Each line that follows should be printed again exactly as it stands.

◆ **Material provided**
== == ==

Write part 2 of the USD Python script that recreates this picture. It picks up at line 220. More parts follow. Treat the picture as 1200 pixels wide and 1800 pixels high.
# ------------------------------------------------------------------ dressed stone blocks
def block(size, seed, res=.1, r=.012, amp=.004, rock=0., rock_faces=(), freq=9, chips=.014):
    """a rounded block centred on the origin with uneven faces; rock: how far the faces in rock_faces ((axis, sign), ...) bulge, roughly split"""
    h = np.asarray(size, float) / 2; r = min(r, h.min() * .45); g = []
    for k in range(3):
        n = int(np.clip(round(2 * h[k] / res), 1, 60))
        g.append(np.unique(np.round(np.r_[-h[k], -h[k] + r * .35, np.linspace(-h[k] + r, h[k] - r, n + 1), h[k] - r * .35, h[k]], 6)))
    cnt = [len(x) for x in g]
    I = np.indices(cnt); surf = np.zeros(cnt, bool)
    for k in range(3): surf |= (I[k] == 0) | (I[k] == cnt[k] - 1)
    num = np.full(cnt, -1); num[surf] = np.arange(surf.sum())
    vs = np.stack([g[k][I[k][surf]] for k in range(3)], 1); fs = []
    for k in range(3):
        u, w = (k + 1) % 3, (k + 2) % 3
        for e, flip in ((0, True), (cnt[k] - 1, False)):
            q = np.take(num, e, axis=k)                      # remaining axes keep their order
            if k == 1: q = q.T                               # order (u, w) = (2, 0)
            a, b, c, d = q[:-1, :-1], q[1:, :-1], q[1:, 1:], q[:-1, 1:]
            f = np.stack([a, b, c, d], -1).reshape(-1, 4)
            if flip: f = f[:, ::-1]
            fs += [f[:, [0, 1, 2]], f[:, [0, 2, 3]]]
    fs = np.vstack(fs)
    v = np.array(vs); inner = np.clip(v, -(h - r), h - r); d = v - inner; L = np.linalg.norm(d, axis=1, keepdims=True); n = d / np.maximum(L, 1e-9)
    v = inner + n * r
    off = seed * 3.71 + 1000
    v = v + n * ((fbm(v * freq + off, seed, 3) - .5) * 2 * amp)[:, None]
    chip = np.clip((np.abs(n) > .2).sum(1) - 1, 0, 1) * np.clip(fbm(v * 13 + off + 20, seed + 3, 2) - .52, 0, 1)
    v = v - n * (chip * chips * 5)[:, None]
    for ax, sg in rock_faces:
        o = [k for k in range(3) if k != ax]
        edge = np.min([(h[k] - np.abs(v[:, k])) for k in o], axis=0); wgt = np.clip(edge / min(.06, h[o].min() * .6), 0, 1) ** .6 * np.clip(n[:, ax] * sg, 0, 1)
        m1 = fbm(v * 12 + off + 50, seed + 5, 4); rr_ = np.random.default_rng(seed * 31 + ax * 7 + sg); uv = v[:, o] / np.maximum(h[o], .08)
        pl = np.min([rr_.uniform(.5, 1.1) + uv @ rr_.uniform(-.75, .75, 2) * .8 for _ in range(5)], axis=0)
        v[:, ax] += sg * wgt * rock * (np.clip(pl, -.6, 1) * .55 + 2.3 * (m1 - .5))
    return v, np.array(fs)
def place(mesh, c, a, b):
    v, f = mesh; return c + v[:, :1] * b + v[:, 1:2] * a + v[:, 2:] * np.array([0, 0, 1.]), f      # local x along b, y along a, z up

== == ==

◆ **The reply**
Write part 2 of the USD Python script that recreates this picture. It picks up at line 220. More parts follow. Treat the picture as 1200 pixels wide and 1800 pixels high.
# ------------------------------------------------------------------ dressed stone blocks
def block(size, seed, res=.1, r=.012, amp=.004, rock=0., rock_faces=(), freq=9, chips=.014):
    """a rounded block centred on the origin with uneven faces; rock: how far the faces in rock_faces ((axis, sign), ...) bulge, roughly split"""
    h = np.asarray(size, float) / 2; r = min(r, h.min() * .45); g = []
    for k in range(3):
        n = int(np.clip(round(2 * h[k] / res), 1, 60))
        g.append(np.unique(np.round(np.r_[-h[k], -h[k] + r * .35, np.linspace(-h[k] + r, h[k] - r, n + 1), h[k] - r * .35, h[k]], 6)))
    cnt = [len(x) for x in g]
    I = np.indices(cnt); surf = np.zeros(cnt, bool)
    for k in range(3): surf |= (I[k] == 0) | (I[k] == cnt[k] - 1)
    num = np.full(cnt, -1); num[surf] = np.arange(surf.sum())
    vs = np.stack([g[k][I[k][surf]] for k in range(3)], 1); fs = []
    for k in range(3):
        u, w = (k + 1) % 3, (k + 2) % 3
        for e, flip in ((0, True), (cnt[k] - 1, False)):
            q = np.take(num, e, axis=k)                      # remaining axes keep their order
            if k == 1: q = q.T                               # order (u, w) = (2, 0)
            a, b, c, d = q[:-1, :-1], q[1:, :-1], q[1:, 1:], q[:-1, 1:]
            f = np.stack([a, b, c, d], -1).reshape(-1, 4)
            if flip: f = f[:, ::-1]
            fs += [f[:, [0, 1, 2]], f[:, [0, 2, 3]]]
    fs = np.vstack(fs)
    v = np.array(vs); inner = np.clip(v, -(h - r), h - r); d = v - inner; L = np.linalg.norm(d, axis=1, keepdims=True); n = d / np.maximum(L, 1e-9)
    v = inner + n * r
    off = seed * 3.71 + 1000
    v = v + n * ((fbm(v * freq + off, seed, 3) - .5) * 2 * amp)[:, None]
    chip = np.clip((np.abs(n) > .2).sum(1) - 1, 0, 1) * np.clip(fbm(v * 13 + off + 20, seed + 3, 2) - .52, 0, 1)
    v = v - n * (chip * chips * 5)[:, None]
    for ax, sg in rock_faces:
        o = [k for k in range(3) if k != ax]
        edge = np.min([(h[k] - np.abs(v[:, k])) for k in o], axis=0); wgt = np.clip(edge / min(.06, h[o].min() * .6), 0, 1) ** .6 * np.clip(n[:, ax] * sg, 0, 1)
        m1 = fbm(v * 12 + off + 50, seed + 5, 4); rr_ = np.random.default_rng(seed * 31 + ax * 7 + sg); uv = v[:, o] / np.maximum(h[o], .08)
        pl = np.min([rr_.uniform(.5, 1.1) + uv @ rr_.uniform(-.75, .75, 2) * .8 for _ in range(5)], axis=0)
        v[:, ax] += sg * wgt * rock * (np.clip(pl, -.6, 1) * .55 + 2.3 * (m1 - .5))
    return v, np.array(fs)
def place(mesh, c, a, b):
    v, f = mesh; return c + v[:, :1] * b + v[:, 1:2] * a + v[:, 2:] * np.array([0, 0, 1.]), f      # local x along b, y along a, z up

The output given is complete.